What's in a Title?
The images in this portfolio come from one of the most extraordinary and unique countries I’ve ever visited: Iceland. I fell deeply for the land, its culture, and its people, and I never tired of heading back. But in the years we returned we witnessed an explosion in visitor numbers, doubling over the course of a decade (and increasing from 4,500 in 1950 to over 3 million by 2019). All arriving by air or cruise liner and putting increasing pressure on both local and global resources. Iceland is not alone in this phenomena, as the growth of tourism has exploded, with a demand for ever more remote and exotic locations.

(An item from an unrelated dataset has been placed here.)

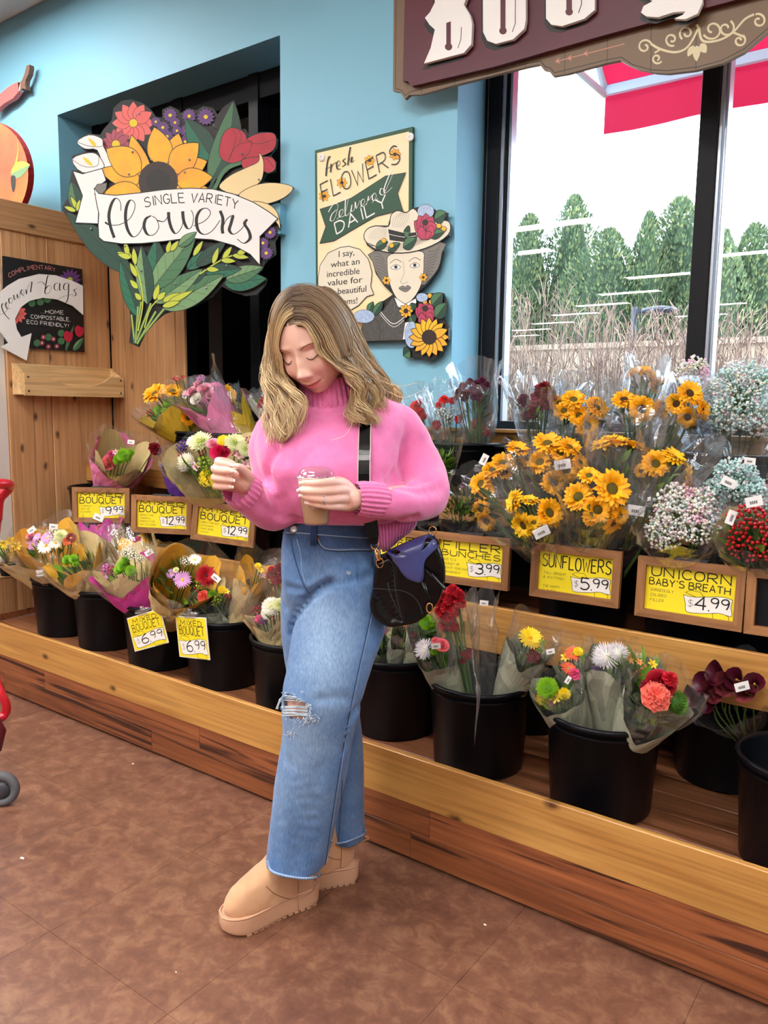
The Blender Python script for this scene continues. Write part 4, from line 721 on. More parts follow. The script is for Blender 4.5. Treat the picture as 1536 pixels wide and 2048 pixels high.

We realised – with an increasingly uncomfortable clarity – that through our travels and workshops we were adding to the very problem we cared deeply about. So one day in 2017 we just stopped. We stepped away from all location-based workshops, giving ourselves three years to complete existing commitments and rebuild our practice around a new (at that time unknown) purpose. At the time it was an unbelievable wrench as I loved both the places we visited and the people we met along the way, but in hindsight it was one of the most rewarding decision of my life. It literally taught me to see from a different perspective.
The originally processed photos (on the left of each diptych) served both a personal and commercial role, reflecting my photographic journey as a landscape photographer as well as our workshop enterprise. Then later, as I was reflecting on the new purpose to my photography, I returned to the unprocessed images and re-edited/retitled them by way of a personal artivism – not to erase their past, but to acknowledge how images and framing shape desire, meaning and intent. How a title can amplify the seduction of place, or ask harder questions about our relationship to it. I began to realise the power of photography to influence and persuade, and the extent to which imagery contributes to the society in which we live.
Through this and other reflections I began to realise I saw myself less and less as a landscape photographer and that I was no longer focussed primarily towards the visual and aesthetic nature of the image – the light, form, texture and composition. What increasingly drew my interest was the complexity of place, its users (both human and non-human), the tensions and harmonies, the frictions between competing needs and how the lens could not only tell stories, but persuade and ask questions. In doing so my photography became less about capturing scenery and more about listening to the land, the many lives entangled with it, and the consequences of their actions.
This portfolio forms a very personal marker to that shift in thinking as I sought to redefine my practice and purpose. A growing realisation that how we name and frame a thing influences how we see it—and perhaps how gently we choose to move through it.